In One Voice 2022. Photo: Peter Haskin
Uniting the communityIn One Voice

A festival that crosses all divides

In One Voice is a favourite on the Melbourne cultural calendar and 2023 won’t disappoint. As the greatest ever celebration of Jewish culture, In One Voice promises to be an inclusive showcase of community with music, food, art and much more. The AJN explores this year’s line-up.

Main image by In One Voice 2022. Photo: Peter Haskin

A celebration of Jewish life and culture. A show of diversity. Something that unites the community. These are all descriptions of In One Voice, the only Jewish community festival dedicated to expressing the entire spectrum of Jewish life and culture in Melbourne, preseted by SKIF and Kadimah.

Like always, In One Voice this year will feature an all-day music line-up, a food market, makers market and a community groups expo. For 2023, there’s also a live art space with artists in action creating works throughout the day.

It’s a festival that Rachel Chrapot, CEO of the Kadimah Jewish Cultural Centre, calls uniting.

“It’s not one particular group or one particular school, or one particular political association; it’s everybody.
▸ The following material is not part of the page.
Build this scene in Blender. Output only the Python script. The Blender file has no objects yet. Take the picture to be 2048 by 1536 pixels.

I know that’s a hard concept for us to understand given how diverse our community is. But it is truly something that unites the community and it’s a celebration of Jewish culture across the board.”

Chrapot explains that within the community groups expo, there will be a huge range of organisations that don’t know who they’ll be next to until they arrive.
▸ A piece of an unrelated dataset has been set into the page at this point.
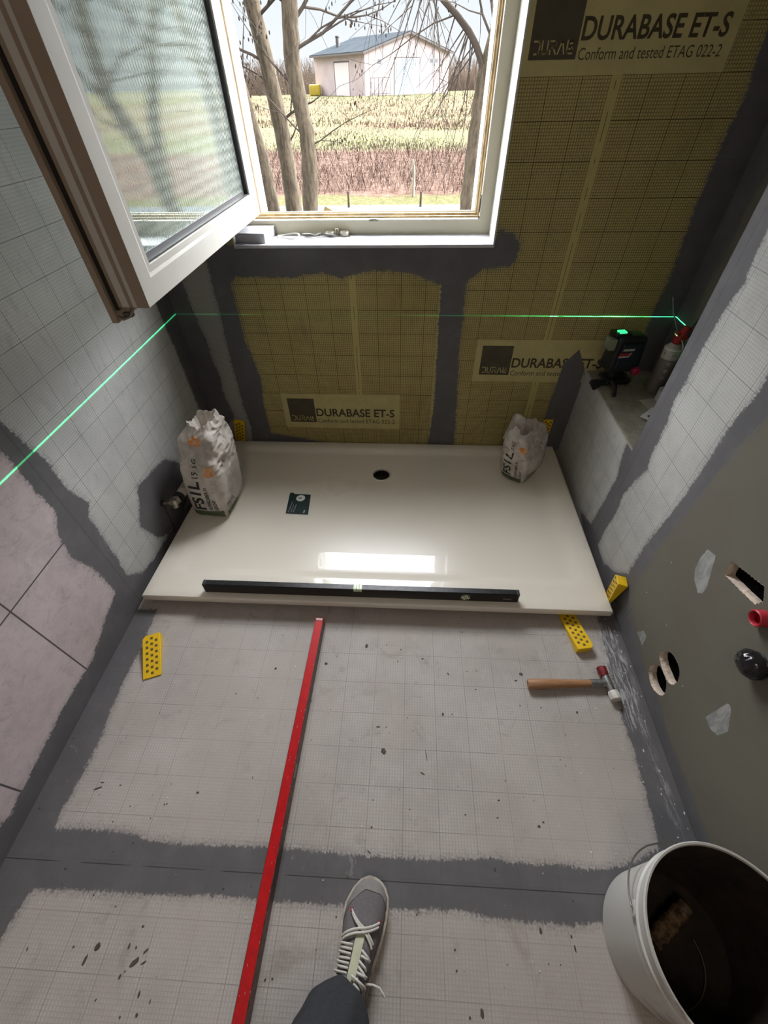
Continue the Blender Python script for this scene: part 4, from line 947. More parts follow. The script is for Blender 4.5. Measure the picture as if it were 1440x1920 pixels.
obj('lens_turret', rbox(-0.075, -0.010, -0.020, 0.036, 0.200, 0.229, 0.006), m_bp, dev, sm=0.6)
m_lens = bpy.data.materials.new('lit_lens'); m_lens.use_nodes = True
_b = m_lens.node_tree.nodes['Principled BSDF']; _b.inputs['Base Color'].default_value = (0.02, 0.5, 0.2, 1); _b.inputs['Emission Color'].default_value = (0.05, 1.0, 0.30, 1); _b.inputs['Emission Strength'].default_value = 1.1; _b.inputs['Roughness'].default_value = 0.15
obj('lens_window', rbox(-0.060, -0.030, -0.014, 0.012, 0.2292, 0.2345, 0.002), m_lens, dev, sm=0.6)
for sx_ in (-1, 1):
    obj('lens_guard', TUBE([(-0.045 + sx_ * 0.022, -0.016, 0.224), (-0.045 + sx_ * 0.022, -0.018, 0.2355)], 0.0022, 8), m_bp, dev)
m_clear, nt, b = new_mat('clear_plastic'); b.inputs['Base Color'].default_value = (0.45, 0.50, 0.36, 1); b.inputs['Roughness'].default_value = 0.15; b.inputs['Transmission Weight'].default_value = 0.6; b.inputs['IOR'].default_value = 1.3
obj('side_window', rbox(-0.092, -0.066, -0.030, 0.020, 0.168, 0.212, 0.004), m_clear, dev, sm=0.6)
Md = axes((-0.062, -0.0515, 0.122), (1, 0, 0), (0, 0, 1), (0, -1, 0))
m_lbl = plain('pale_label', (0.40, 0.38, 0.37), 0.5, var=0.1); m_lr = plain('red_label', (0.28, 0.012, 0.02), 0.5)
obj('rating_label', PRISM([(0.018, 0.052), (0.064, 0.052), (0.066, 0.061), (0.022, 0.061)], 0.0002, 0.0008, Md), m_lbl, dev)
l2 = obj('rating_label', PRISM([(0.008, 0.026), (0.052, 0.026), (0.058, 0.044), (0.010, 0.044)], 0.0002, 0.0008, Md), m_lr, dev)
obj('label_strip', PRISM([(0.006, 0.026), (0.050, 0.026), (0.052, 0.032), (0.008, 0.032)], 0.001, 0.0014, Md), m_lbl, l2)
obj('label_strip', PRISM([(0.046, 0.032), (0.052, 0.032), (0.059, 0.045), (0.053, 0.045)], 0.001, 0.0014, Md), m_lbl, l2)
obj('lock_knob', TUBE([(0.040, -0.048, 0.088), (0.040, -0.064, 0.088), (0.040, -0.067, 0.088)], [0.0165, 0.0165, 0.013], 20), plain('crimson_plastic', (0.30, 0.012, 0.045), 0.4), dev, sm=0.6)
br_ = bmesh.new()
tube(br_, [(-0.020, 0, 0.080), (-0.020, -0.004, 0.040)], 0.018, 14); bx(br_, -0.055, 0.050, -0.045, 0.035, 0.028, 0.042)
obj('bracket', br_, m_bp, dev, sm=0.7, bev=0.003)
obj('bracket_leg', PRISM([(-0.100, 0.0), (-0.125, 0.034), (-0.118, 0.046), (-0.060, 0.044), (-0.028, 0.040), (-0.010, 0.026), (-0.070, 0.018), (-0.090, 0.0)], -0.006, 0.006, axes((0, -0.032, 0), (1, 0, 0), (0, 0, 1), (0, -1, 0))), m_bp, dev, bev=0.002)
obj('bracket_leg', TUBE([(-0.030, -0.040, 0.038), (-0.034, -0.078, 0.034), (-0.036, -0.092, 0.020), (-0.036, -0.095, 0.0)], [0.011, 0.010, 0.009, 0.009], 6), m_bp, dev, sm=0.5)
obj('bracket_leg', TUBE([(0.045, 0.0, 0.036), (0.062, 0.004, 0.020), (0.066, 0.004, 0.0)], [0.010, 0.008, 0.007], 10), m_bp, dev, sm=0.8)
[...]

“You’re enveloped by community organisations,” she said, describing how it feels to walk down the street.

“You could be standing next to people representing the LGBTQI+ community or you could be standing next to Chabad. It’s really to show the diversity of the community and it actually warms your heart. Because that’s what the festival is about. It shows that, for all our differences, we can coexist.”

This year’s concert will feature musical acts from the Jewish schools throughout Melbourne as well as several acts showcasing community talent.

The Yiddish Divas will be on hand to give visitors a taste of their sassy new show, Into the Red Tent, which stars Deidre Rubenstein, Karen Feldman, Elisa Gray, Freydi Mrocki, Josh Reuben, Freya Boltman and Noa Coates, with Adam Starr as musical director.

Directed by award-winning performer and Kadimah Yiddish Theatre artistic director Evelyn Krape, this rich production brings Yiddish songs to life in an immersive show that will both challenge and entertain.

Krape explained that the performance at In One Voice will just be “a teaser of a few songs”, saying that people will have to come along to the show to see and experience the whole performance.

“What we’re creating can really only be seen inside,” she said. “It’s a deeper exploration of what it means to be a Jewish female, to explore ideas that are quite complex and to explore, in a contemporary sense, what is happening for both men and women.”

For Krape, In One Voice is a “joy” and a “celebration”, allowing her and the Yiddish Divas to showcase Yiddish culture.

“[It] has garnered enormous interest right across the Yiddish-speaking sector and the Jewish sector who haven’t necessarily engaged with their Yiddish roots but are starting to do so because they’re hearing it,” she said. “And non-Jewish audiences are coming and enjoying it too, and identifying with a lot of the ideas because a lot of our work is very contemporary. And it’s meaningful.”

Also featured at this year’s festival are artists in action, Zac Chester, Jennifer Hopper, Sossy Kinderman and Gayle Sachs.

Chester’s artwork is known for its vibrancy, always evoking a sense of joy and happiness. It’s something that will be on show as he creates an artwork in real time.

Sachs said it’s exciting to be taking part. “My work is strongly influenced by my identity as a Jewish Melburnian,” she told The AJN.

“My family history of migrations in the Diaspora and re-establishing identity in a new country informs the content behind many of my paintings. The series entitled Evidence … was inspired by using thousands of fragments from a document shredder as a metaphor for identity protection. The theme will hopefully resonate with Australian Jewry and all migrants generally.”

Sachs said she believes the ‘working in action’ format will help engage the viewer in a more tactile way. “I’m hoping it will inspire others to pick up whatever materials that may be accessible to them and play around with connecting their eyes and hands to what they feel.”

This is a theme that Chrapot said runs through the festival.

“It’s a prime example of multiculturalism at work,” she said. “Jewish people have been living in Australia since the First Fleet, and [the festival] shows the evolution of a community within what is truly a multicultural setting.

“It’s a Jewish cultural festival that unites not only the Jewish community, but exhibits what the Jewish community contributes to the wider community.”

In One Voice is on Sunday, March 19 in Elsternwick.